While one of today’s prevalent operating models, especially in sculpture, is a cut-and-paste approach that combines the psychology of websurfing with DIY aesthetics, attention deficits and schizophrenia, Aaron Curry’s modus operandi instead reveals a sort of slow formulation and re-formulation of the same formal motifs, repeated over time and slowly developed through a progression of tiny variations. This is one of the linguistic aspects of his work that I find most interesting: a sort of obsessive repetition of a few formal patterns, especially wooden shapes joined together into volumes where the two-dimensionality of the images – be they photographs harvested from media sources or abstract graphic, gestural marks – is always at the brink of three-dimensionality. Biomorphic shapes appear like inkblots hanging in the air, stiffened organic ghosts in fluorescent colours hover within a space drawn in Photoshop. Curry’s work always contains this constant osmosis between the warmth of material like natural wood and the artificial slickness of industrial colours, between the memory of a hand-made object and the mass-produced, reproduced, broadcast image, between tribal art and the world of consumption. And osmosis it is, because Curry’s art may be an art of movement – a slow movement that makes shapes flow together, like a long natural germination of appearances – but is not an art of acceleration, let alone rupture. It is an art based on the sedimentation of geological eras and of rubbish, and an art made for a world where fearsome deities haunt the ruins of a shopping center.

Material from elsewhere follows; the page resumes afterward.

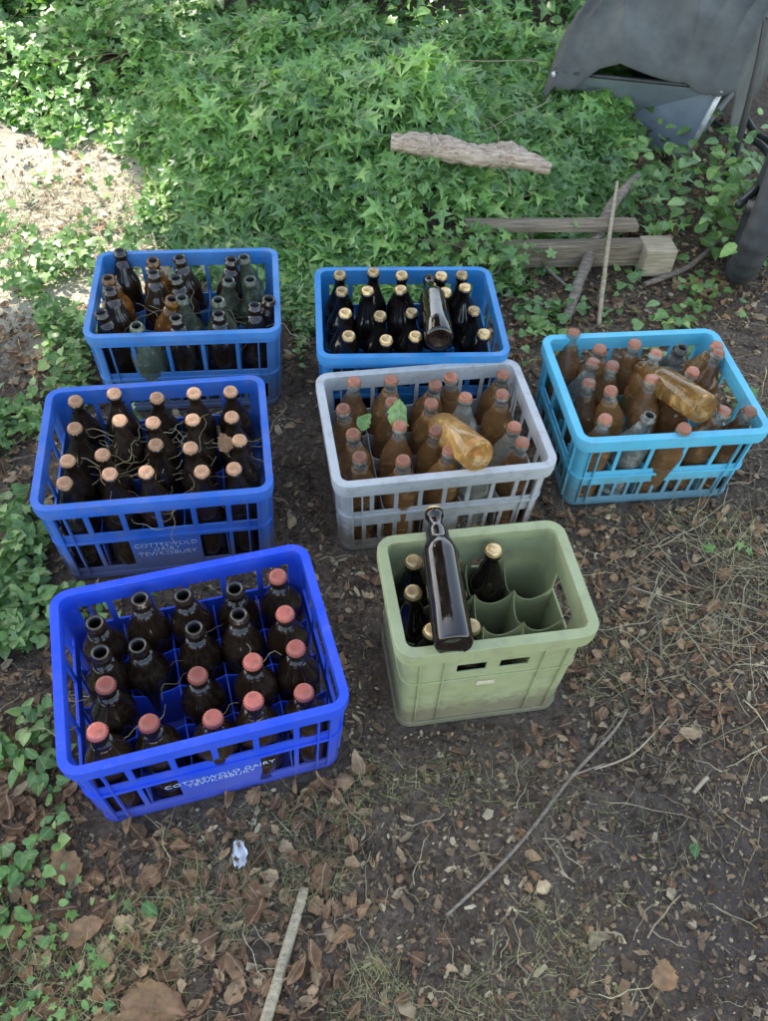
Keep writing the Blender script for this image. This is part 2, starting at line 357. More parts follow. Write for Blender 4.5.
class Build:
    def __init__(s): s.V=[];s.F=[];s.M=[]
    def box(s,x0,x1,y0,y1,z0,z1,mi=0,tap=None):
        k=len(s.V)
        for z in (z0,z1):
            f=tap(z) if tap else 1
            s.V+=[(x0*f,y0*f,z),(x1*f,y0*f,z),(x1*f,y1*f,z),(x0*f,y1*f,z)]
        s.F+=[(k,k+3,k+2,k+1),(k+4,k+5,k+6,k+7),(k,k+1,k+5,k+4),(k+1,k+2,k+6,k+5),(k+2,k+3,k+7,k+6),(k+3,k,k+4,k+7)]; s.M+=[mi]*6
    def band(s,hx,hy,r,t,zs,holes,tap,mi=0,arc=5,wob=0.0):
        st=[]
        sides=[((0,-1),(1,0),hx,hy),((1,0),(0,1),hy,hx),((0,1),(-1,0),hx,hy),((-1,0),(0,-1),hy,hx)]
        for si,(n,d,L,off) in enumerate(sides):
            us={-(L-r),(L-r)}
            for (u0,u1,z0,z1) in holes.get(si,[]): us|={round(u0,5),round(u1,5)}
            us=sorted(us)
            for u in us: st.append((d[0]*u+n[0]*off,d[1]*u+n[1]*off,n[0],n[1],si,u))
            n2=sides[(si+1)%4][0]; cx=d[0]*(L-r)+n[0]*(off-r); cy=d[1]*(L-r)+n[1]*(off-r)
            for a in range(1,arc):
                th=a/arc*math.pi/2; nx=n[0]*math.cos(th)+n2[0]*math.sin(th); ny=n[1]*math.cos(th)+n2[1]*math.sin(th)
                st.append((cx+nx*r,cy+ny*r,nx,ny,-1,0))
        zz=set(round(z,5) for z in zs)
        for hs in holes.values():
            for h in hs: zz|={round(h[2],5),round(h[3],5)}
        zz=sorted(z for z in zz if min(zs)-1e-6<=z<=max(zs)+1e-6)
        ns=len(st); nz=len(zz); fill=np.ones((ns,nz-1),bool)
        for i in range(ns):
            a=st[i]; c=st[(i+1)%ns]
            if a[4]>=0 and a[4]==c[4]:
                um=(a[5]+c[5])/2
                for j in range(nz-1):
                    zm=(zz[j]+zz[j+1])/2
                    for (u0,u1,z0,z1) in holes.get(a[4],[]):
                        if u0<um<u1 and z0<zm<z1: fill[i,j]=False
        idx={}
        def vid(i,j,k):
            i%=ns; key=(i,j,k)
            if key not in idx:
                x,y,nx,ny,_,_=st[i]; f=tap(zz[j]); idx[key]=len(s.V)
                s.V.append((x*f-nx*t*k,y*f-ny*t*k,zz[j]))
            return idx[key]
        def q(*f): s.F.append(f); s.M.append(mi)
        for i in range(ns):
            for j in range(nz-1):
                if not fill[i,j]: continue
                q(vid(i,j,0),vid(i+1,j,0),vid(i+1,j+1,0),vid(i,j+1,0))
                q(vid(i,j,1),vid(i,j+1,1),vid(i+1,j+1,1),vid(i+1,j,1))
                if j==0 or not fill[i,j-1]: q(vid(i,j,0),vid(i,j,1),vid(i+1,j,1),vid(i+1,j,0))
                if j==nz-2 or not fill[i,j+1]: q(vid(i,j+1,0),vid(i+1,j+1,0),vid(i+1,j+1,1),vid(i,j+1,1))
                if not fill[i-1,j]: q(vid(i,j,0),vid(i,j+1,0),vid(i,j+1,1),vid(i,j,1))
                if not fill[(i+1)%ns,j]: q(vid(i+1,j,0),vid(i+1,j,1),vid(i+1,j+1,1),vid(i+1,j+1,0))
    def plate(s,axis,c,lo,hi,z0,zt,dip,cell,th=.0024,mi=0):
        n=int(round((hi-lo)/cell))*8; k=len(s.V)
        for i in range(n+1):
            u=lo+(hi-lo)*i/n; z=zt-dip*abs(math.sin(math.pi*(u-lo)/cell))**.7
            for sg in (-th/2,th/2):
                for zz in (z0,z):
                    s.V.append((u,c+sg,zz) if axis=='x' else (c+sg,u,zz))
        for i in range(n):
            a=k+4*i; b2=a+4
            s.F+=[(a,b2,b2+1,a+1),(a+2,a+3,b2+3,b2+2),(a+1,b2+1,b2+3,a+3),(a,a+2,b2+2,b2)]; s.M+=[mi]*4
        s.F+=[(k,k+1,k+3,k+2),(k+4*n,k+4*n+2,k+4*n+3,k+4*n+1)]; s.M+=[mi]*2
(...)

In his recent solo show at the Hammer Museum in Los Angeles, for example, Aaron Curry presented a selection of sculptures that primarily featured quite a limited range of colours and materials: white, black, grey, silver, wood, metal. As is often the case in his installations, some sculptures loom over the space like the mute totems of a mysterious cult, while other more elementary shapes are simply propped against the walls. The exhibit is yet another step in the path of this artist, who in just a few years has shifted from compositions dominated by bold, artificial colours – characterized above all by the inclusion of images from the world of science fiction, classical archaeology and popular magazines – to a use of a wooden structure presented in all its rawness as a pure material, up to his most recent pieces featuring a monochromatic colour scheme, almost always black or white. And especially nowadays, at a time when many artists are working in a variety of different media, moving through the worlds of production and information with a concept-based attitude that engenders diverse approaches to the specific nature of languages, constantly reinventing the rules of the moving image, of publishing and of the exhibit format, Curry’s operating method – his flair for formal reiteration, this sort of expressive solitude – is fairly unique, unless one thinks of artists like Tomma Abts and Mark Grotjahn, whose unique, divergent practices seem rooted in a tradition of infinite modulation that invokes both Giorgio Morandi and Barnett Newman.
One recurring motif in Curry’s slow, steady modulation of forms, for example, is pattern. In his 2008 exhibit at Daniel Buchholz’s gallery in Cologne, some pieces made conceptual references to a camouflage technique employed in the First World War, “razzledazzle”. This technique relied on patchwork of abstract, Modernist inspired shapes to create an optical surface that made military vehicles difficult to single out; not, as one might think, through a strategy of discretion, but through a paradoxical form of mimesis based on geometry, contrasts of light and shadow, and clashing shapes. In other pieces – collected under the title “Pixelator” – the surfaces are instead saturated by a close-knit checkerboard pattern of black and white, always created with spray paint, as if the digital skin of the images had been examined with a microscope and expanded into an optical rendering of its makeup.
Finally, in many collages, photographic reproductions of Greco-Roman busts are layered over with thick swaths of colour, gestural marks that partially mask their features. In all of these instances, Curry seems to be trying to combine elements of a grammar of concealment and hidden identity, secrecy and ambiguity, not just in the way he turns surfaces into optical patterns, but above all by infusing the very language of sculpture with multiple elements that are two-dimensional, painted or rooted in the technique of collage. Our knowledge of past civilizations is based on infinite artifacts that are more apt to be misinterpreted and romanticized than deeply understood, and Aaron Curry seems to anticipate this fate, projecting it onto both the history of a certain avant-garde and onto contemporary Western culture, especially American culture. All civilizations have difficulty thinking of themselves as slated to undergo a capricious form of historical reduction, because civilizations are like people; they have an inherent incapacity to conceive of their own mortality, or to see their cultural products as debris. Aaron Curry’s artwork may be about precisely this: how pageantries and monuments are destined to become waste.